| Short problem |
Going from the top of the data below, give again each line through the one containing "return (r[0] *", both ends kept.

##### Data shown

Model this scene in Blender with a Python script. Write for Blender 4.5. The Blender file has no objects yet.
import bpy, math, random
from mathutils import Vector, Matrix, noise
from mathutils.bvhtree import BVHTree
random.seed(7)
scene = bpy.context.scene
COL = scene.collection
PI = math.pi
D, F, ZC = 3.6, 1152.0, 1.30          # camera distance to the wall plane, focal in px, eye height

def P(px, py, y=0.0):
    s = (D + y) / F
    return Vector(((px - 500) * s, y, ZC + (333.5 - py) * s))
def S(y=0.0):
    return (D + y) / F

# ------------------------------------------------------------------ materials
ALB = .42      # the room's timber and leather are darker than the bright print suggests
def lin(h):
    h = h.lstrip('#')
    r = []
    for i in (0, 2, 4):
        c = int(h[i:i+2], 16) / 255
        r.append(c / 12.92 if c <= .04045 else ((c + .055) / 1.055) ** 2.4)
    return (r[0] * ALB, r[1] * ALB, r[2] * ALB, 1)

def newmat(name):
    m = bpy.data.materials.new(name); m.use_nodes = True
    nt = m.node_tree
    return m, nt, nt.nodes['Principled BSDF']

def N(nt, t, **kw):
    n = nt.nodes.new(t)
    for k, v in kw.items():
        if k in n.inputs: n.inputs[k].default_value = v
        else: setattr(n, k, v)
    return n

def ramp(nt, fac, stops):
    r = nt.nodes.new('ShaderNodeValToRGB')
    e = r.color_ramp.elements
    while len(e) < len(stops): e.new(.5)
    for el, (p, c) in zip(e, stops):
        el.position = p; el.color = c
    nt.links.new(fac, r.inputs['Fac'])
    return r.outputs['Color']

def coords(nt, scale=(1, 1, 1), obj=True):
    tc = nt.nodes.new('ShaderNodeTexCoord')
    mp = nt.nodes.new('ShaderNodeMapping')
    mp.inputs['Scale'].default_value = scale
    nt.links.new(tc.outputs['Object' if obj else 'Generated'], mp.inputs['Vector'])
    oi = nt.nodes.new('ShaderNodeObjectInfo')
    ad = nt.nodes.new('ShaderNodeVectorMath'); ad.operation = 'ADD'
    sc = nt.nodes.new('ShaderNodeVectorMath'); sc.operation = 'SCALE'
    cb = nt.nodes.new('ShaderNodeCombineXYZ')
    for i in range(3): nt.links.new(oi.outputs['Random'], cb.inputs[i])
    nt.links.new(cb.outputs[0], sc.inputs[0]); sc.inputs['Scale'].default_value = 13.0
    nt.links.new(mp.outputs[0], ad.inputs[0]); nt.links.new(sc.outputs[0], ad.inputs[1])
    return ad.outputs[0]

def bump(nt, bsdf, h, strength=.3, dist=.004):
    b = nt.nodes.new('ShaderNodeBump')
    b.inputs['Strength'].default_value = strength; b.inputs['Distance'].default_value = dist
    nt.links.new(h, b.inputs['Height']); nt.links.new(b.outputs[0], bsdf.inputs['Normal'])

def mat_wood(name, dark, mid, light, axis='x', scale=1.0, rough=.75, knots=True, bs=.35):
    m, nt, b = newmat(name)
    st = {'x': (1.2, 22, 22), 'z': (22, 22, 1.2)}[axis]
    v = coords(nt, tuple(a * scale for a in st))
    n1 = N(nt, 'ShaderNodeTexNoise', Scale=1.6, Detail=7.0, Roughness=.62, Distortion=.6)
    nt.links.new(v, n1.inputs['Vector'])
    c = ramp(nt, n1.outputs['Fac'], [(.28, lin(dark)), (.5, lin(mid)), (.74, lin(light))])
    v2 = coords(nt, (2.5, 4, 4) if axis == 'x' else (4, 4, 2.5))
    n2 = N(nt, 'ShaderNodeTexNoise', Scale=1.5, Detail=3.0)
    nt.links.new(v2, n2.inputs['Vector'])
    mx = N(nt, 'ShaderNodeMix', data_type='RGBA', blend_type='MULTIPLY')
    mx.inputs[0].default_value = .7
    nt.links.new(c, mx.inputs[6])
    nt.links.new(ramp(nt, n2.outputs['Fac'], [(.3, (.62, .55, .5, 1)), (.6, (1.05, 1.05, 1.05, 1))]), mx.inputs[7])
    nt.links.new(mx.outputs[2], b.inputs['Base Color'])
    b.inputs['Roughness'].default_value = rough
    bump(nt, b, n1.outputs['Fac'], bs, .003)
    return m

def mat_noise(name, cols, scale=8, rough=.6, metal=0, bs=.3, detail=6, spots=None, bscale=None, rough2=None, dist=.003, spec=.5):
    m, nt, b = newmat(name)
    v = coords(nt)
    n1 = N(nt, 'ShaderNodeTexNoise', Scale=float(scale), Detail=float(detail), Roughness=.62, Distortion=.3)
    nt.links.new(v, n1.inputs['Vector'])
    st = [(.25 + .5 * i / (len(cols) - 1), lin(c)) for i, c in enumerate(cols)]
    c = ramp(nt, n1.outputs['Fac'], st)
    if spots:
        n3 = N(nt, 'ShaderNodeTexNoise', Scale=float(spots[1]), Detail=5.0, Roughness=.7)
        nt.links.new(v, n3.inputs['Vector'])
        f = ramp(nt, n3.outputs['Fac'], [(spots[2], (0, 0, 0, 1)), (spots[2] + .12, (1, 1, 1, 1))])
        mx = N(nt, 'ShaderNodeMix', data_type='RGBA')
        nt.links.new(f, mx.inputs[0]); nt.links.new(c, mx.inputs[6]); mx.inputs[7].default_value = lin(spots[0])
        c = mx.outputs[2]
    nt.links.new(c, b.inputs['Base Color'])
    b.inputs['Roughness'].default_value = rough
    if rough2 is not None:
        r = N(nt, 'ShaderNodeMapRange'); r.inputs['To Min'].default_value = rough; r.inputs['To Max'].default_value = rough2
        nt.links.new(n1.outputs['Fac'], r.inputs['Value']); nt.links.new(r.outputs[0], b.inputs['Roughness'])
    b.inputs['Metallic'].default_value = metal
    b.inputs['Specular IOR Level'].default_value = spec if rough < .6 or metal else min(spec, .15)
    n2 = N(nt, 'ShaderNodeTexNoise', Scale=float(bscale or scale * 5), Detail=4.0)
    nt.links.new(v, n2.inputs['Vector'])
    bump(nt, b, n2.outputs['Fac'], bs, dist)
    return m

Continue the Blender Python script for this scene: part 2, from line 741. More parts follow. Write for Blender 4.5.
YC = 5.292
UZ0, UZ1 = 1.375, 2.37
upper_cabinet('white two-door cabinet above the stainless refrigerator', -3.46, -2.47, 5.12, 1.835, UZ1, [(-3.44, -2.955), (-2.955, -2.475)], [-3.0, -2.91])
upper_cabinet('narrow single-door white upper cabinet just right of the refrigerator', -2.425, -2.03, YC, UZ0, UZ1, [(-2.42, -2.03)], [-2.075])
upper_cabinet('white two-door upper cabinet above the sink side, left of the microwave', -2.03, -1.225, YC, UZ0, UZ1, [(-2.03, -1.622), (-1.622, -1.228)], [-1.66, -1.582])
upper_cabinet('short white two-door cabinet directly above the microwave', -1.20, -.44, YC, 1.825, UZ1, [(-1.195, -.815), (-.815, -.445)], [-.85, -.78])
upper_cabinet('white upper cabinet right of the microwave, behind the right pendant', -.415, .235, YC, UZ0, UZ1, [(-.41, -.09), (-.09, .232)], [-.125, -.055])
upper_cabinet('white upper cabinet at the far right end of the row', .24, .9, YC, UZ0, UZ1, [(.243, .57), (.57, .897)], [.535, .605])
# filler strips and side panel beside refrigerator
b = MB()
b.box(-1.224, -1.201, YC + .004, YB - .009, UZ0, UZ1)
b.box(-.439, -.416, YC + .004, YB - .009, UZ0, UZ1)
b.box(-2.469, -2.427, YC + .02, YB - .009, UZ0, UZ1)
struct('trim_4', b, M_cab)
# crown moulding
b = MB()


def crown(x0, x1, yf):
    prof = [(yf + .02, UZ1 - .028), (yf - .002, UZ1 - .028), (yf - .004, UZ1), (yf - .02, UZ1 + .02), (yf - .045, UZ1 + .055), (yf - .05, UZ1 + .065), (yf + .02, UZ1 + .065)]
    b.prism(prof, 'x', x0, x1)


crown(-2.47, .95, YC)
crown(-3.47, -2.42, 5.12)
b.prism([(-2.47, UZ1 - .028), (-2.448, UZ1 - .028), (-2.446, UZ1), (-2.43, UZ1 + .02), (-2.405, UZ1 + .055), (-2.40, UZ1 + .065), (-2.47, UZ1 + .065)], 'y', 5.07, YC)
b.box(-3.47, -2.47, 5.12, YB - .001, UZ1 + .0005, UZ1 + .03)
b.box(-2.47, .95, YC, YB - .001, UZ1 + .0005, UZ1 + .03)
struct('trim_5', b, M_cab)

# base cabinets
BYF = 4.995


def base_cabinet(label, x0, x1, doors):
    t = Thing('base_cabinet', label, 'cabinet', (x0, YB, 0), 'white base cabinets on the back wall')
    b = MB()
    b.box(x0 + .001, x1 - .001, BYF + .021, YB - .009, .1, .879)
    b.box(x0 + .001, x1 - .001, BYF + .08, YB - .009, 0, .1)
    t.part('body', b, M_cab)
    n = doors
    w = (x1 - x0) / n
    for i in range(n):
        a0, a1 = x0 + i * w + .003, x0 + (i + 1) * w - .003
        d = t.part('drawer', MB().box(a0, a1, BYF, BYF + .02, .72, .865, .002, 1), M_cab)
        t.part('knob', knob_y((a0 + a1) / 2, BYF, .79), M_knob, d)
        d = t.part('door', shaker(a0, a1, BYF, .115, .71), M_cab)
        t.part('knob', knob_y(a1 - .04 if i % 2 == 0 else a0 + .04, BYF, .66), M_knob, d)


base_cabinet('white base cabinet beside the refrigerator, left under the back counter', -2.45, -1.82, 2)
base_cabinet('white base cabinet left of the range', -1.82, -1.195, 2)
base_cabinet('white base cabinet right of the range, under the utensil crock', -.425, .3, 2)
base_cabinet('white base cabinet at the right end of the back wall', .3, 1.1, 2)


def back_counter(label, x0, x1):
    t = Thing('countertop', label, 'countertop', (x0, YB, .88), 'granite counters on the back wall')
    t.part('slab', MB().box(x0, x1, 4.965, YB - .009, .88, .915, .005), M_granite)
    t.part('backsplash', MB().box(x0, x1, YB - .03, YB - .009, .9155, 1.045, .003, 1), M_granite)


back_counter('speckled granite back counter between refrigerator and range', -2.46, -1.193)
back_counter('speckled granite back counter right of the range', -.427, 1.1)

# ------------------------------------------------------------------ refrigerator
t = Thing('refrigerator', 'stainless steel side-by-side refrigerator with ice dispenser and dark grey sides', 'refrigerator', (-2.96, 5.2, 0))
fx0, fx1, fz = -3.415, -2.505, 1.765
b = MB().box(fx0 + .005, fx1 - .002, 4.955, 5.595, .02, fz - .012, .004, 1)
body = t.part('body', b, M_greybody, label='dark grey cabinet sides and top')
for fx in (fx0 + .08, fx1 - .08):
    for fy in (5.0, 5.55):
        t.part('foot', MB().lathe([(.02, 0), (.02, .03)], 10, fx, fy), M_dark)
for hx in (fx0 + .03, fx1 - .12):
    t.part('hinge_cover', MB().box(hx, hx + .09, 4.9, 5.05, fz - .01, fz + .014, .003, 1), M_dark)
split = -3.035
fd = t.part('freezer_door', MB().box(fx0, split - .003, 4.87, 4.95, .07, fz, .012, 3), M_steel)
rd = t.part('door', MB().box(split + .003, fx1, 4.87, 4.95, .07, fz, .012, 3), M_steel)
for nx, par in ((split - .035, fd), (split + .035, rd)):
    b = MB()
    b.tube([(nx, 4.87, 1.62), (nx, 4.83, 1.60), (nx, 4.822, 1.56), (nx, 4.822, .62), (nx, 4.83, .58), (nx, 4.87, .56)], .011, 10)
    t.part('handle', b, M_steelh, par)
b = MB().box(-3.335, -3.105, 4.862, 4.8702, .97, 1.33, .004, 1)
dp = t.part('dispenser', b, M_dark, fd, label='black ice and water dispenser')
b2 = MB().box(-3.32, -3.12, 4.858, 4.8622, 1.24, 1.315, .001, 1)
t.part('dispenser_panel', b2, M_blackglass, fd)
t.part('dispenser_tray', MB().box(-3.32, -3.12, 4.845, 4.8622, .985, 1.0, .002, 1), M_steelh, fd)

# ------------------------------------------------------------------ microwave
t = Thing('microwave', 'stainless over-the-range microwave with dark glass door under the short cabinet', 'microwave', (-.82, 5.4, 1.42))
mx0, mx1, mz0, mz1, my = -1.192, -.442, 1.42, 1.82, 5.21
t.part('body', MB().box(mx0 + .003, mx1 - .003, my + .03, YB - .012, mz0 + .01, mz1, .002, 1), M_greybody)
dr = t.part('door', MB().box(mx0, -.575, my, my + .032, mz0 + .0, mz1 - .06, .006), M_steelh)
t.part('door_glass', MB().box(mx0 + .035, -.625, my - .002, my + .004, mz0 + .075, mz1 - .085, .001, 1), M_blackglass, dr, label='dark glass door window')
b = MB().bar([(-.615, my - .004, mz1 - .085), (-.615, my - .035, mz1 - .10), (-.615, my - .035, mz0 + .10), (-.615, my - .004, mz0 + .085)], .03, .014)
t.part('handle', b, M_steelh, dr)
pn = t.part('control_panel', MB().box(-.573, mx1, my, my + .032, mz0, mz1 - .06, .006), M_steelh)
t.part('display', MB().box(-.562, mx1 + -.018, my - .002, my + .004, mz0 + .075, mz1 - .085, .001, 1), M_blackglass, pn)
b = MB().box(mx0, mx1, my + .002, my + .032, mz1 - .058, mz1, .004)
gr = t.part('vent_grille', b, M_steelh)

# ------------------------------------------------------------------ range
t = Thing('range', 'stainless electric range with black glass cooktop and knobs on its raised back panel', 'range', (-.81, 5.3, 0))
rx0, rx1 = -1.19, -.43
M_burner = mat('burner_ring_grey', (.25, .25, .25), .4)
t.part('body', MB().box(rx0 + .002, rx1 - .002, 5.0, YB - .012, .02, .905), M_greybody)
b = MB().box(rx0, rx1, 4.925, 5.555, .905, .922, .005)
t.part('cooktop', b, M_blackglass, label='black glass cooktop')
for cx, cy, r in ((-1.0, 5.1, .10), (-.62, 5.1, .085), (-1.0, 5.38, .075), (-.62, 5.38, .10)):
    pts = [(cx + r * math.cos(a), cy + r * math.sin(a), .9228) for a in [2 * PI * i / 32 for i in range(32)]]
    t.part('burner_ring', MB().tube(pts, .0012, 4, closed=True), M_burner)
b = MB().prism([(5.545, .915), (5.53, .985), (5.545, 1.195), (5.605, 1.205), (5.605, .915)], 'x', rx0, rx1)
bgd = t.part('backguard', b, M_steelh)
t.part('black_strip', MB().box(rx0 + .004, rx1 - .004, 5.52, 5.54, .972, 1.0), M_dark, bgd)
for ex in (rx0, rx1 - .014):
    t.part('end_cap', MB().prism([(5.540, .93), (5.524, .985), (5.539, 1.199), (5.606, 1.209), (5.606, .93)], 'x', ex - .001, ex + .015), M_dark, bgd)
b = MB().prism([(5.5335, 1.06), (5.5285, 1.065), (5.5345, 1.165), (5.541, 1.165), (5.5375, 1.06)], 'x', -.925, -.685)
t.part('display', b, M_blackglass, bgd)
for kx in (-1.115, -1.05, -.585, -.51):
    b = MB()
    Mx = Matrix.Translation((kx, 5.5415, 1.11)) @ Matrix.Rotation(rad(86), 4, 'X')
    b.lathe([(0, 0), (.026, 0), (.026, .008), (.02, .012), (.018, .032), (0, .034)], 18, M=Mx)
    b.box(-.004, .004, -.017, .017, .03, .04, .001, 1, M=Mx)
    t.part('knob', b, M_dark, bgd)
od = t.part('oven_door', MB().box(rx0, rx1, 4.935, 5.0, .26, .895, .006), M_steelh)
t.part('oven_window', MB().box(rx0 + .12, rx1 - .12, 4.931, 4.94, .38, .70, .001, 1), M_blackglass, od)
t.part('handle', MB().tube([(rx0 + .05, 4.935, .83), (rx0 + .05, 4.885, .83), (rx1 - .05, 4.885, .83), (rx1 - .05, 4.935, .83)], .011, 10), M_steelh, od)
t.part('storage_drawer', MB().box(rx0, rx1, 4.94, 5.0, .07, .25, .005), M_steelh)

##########

| Exercise result |
Model this scene in Blender with a Python script. Write for Blender 4.5. The Blender file has no objects yet.
import bpy, math, random
from mathutils import Vector, Matrix, noise
from mathutils.bvhtree import BVHTree
random.seed(7)
scene = bpy.context.scene
COL = scene.collection
PI = math.pi
D, F, ZC = 3.6, 1152.0, 1.30          # camera distance to the wall plane, focal in px, eye height

def P(px, py, y=0.0):
    s = (D + y) / F
    return Vector(((px - 500) * s, y, ZC + (333.5 - py) * s))
def S(y=0.0):
    return (D + y) / F

# ------------------------------------------------------------------ materials
ALB = .42      # the room's timber and leather are darker than the bright print suggests
def lin(h):
    h = h.lstrip('#')
    r = []
    for i in (0, 2, 4):
        c = int(h[i:i+2], 16) / 255
        r.append(c / 12.92 if c <= .04045 else ((c + .055) / 1.055) ** 2.4)
    return (r[0] * ALB, r[1] * ALB, r[2] * ALB, 1)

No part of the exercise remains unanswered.